The plan is relatively simple. Teachers sign up with Fowler’s small company, and for $29,500, they receive lesson materials and a week of training in Fowler’s program, which emphasizes developing basic learning skills.

From there, the teachers are free to run their own tutoring services after school and on weekends, usually from their homes. Fowler envisions teachers charging $18 to $22 an hour for lessons, about half of what other national services charge - although the teachers are free to set their own rates.

An annual license will cost an additional $1,200 a year.

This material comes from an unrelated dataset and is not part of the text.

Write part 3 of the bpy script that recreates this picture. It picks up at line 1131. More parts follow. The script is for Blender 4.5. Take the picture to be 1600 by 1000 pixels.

Fowler said the costs are minimal compared to the expense of starting a Sylvan Learning Center, which can approach $100,000 and requires the franchisee to rent space.

The new program “can be a self-funding business opportunity for teachers that eliminates the risk of opening any new business, which is quitting your job,” he said.

Nationally, after-school tutoring is a $1 billion business, and targeting families with modest incomes is a new approach, said Mason Sorenson, vice president of the Education Industry Group, a Sioux Falls, S.D. consulting firm.

“Lower income is definitely a need worth serving,” Sorenson said.

Fowler’s first license went to Rosemary Bernstein, a Mesa, Ariz., public school teacher for 35 years.

Bernstein said Fowler’s system addresses the problem of inadequate learning skills in students that has worried her for years. She’s so convinced she said that she was willing to part with “a big chunk of my savings.

“I think I can make a difference right here in this community,” Bernstein said. “I’m looking toward retirement and I think I still have a lot to offer.”

Through his system, Fowler hopes teachers like Bernstein will not only benefit students, but themselves as well. He likens the tutoring services to the private practices run by doctors and dentists.

“That’s a concept that’s somewhat foreign for people,” he said. “It’s OK for teachers to make money.”